Friday, January 25, 2008

"Canavar"'ın Düşüşü, "Muhammed Ali"'nin Yükselişi



"Canavar". Evet, 12 grand slam şampiyonluğu, sayısız rekor, 4 sene kesintisiz dünya bir numarası olmak, sorgulanamaz bir hakimiyet ve izleyenleri aşık eden bir tenis stilini, sahibi böyle tanımladı bu akşamüstü. Roger Federer, Avustralya Açık Yarı Finali'nde Novak Djokovic'e kaybetti ve üst üste 10 grand slam finalinin hiçbirinden kendini mahrum bırakmayan bu kazanma makinesi şimdi pek de alışık olmadığı kaybetme duygusuyla yüzleşmek zorunda.

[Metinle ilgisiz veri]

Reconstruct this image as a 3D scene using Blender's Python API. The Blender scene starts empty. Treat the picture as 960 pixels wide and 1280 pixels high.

"Bu canavarı kendim yarattım ve sanırım bu yüzden istisnasız her turnuvayı kazanmak zorundayım. Çünkü biliyorum ki bir set kaybettiğimde bile hakkımda "Artık eskisi gibi değil" tarzı yorumlar yapılacak." Avustralya Açık'tan elenen İsviçreli raket Roger Federer'in maç sonrası basın toplantısında yaptığı bu yorumlar kanımca çok karamsar ve abartılı. Federer öyle bir mit ki kaybetmekle ismi asla anılamadığı gibi yan yana durmaları da hiç yakışık almıyor. Belli ki hiçbir şeyin değil ama kaybetmenin acemisi olan "Fedex" henüz bu yeni durumla nasıl başa çıkacağını da bilemiyor. Maç sonrası her şeyini kaybetmiş ve kendini gelecek ağır eleştirilere karşı korumaya almış bir adamın tutumu vardı. Halbuki aynı Federer değil mi 2005 Avustralya Açık'ında Marat Safin'e yarı finalde kaybeden, buna rağmen art arda 8 grand slam kazanan? Roger, halen tenis kortlarının aktif en büyük ismi ve aynı zamanda en yetenekli ismi de. Novak Djokovic onun tahtını sallama konusunda kanımca Rafael Nadal'dan daha önde bir isim zira ona göre çok daha çok yönlü bir oyunu var ama yine de bir maç aldı diye Federer'den iyi olduğunu iddia etmek İsviçreli rakete büyük haksızlık olur. Federer'in bu noktada yapması gereken eşsiz kariyerini "canavar" olarak nitelemek değil son zamanlarda yükselen iç baskısı ve standardının altında oynamasına sebep olan diğer etkenleri bulmak ve bu sorunları çözmek. Hiç şüpheniz olmasın "Canavar" halen tenis tarihinin gördüğü en büyük isimlerden biridir ve çağının en dominant oyuncusudur. Her zaman kazanmanın getirdiği baskılardan arındığı ve baskıları görmezden gelmeyi başardığı anda yeniden yenilmez değil belki ama döneminin daimi 1 numarası olmasını engelleyecek hiçbir şey yok.

Öte yanda bambaşka bir peri masalı yaşanmakta. Jo Wilfried-Tsonga ya da fiziksel benzerliklerinden ötürü takılan lakabıyla "Tenis'in Muhammed Ali'si" son senelerde no-name bir ismin gösterdiği en başarılı performans sekanslarından birini gösterdi ve Andy Murray, Richard Gasquet, Mikhail Youzhny ve son olarak Rafael Nadal'ı eleyerek finale kadar yükseldi. Roddick gibi servis attı, Back hand'ini Henin, forehand'ini Federer gibi kullandı. Bir sanatçı edasıyla kortun her alanını domine etti ve karşısına çıkan her rakibi perişan etti. Öyle ki son kurbanı Nadal, maçtan sonra "Her gün böyle oynaması imkansız, zaten böyle oynuyorsa dünyanın en iyisi olur" diyerek Muhammed Ali karşısındaki acizliğine açıklama getirmeye çalıştı. 23 yaşındaki genç Fransız, pazar günü en az onun kadar formda olan Djokovic karşısında ne yapar bilinmez ama bu seviyesini devam ettirebilirse önümüzdeki yıllarda top-10'un değişmez ismi olacağı kesin.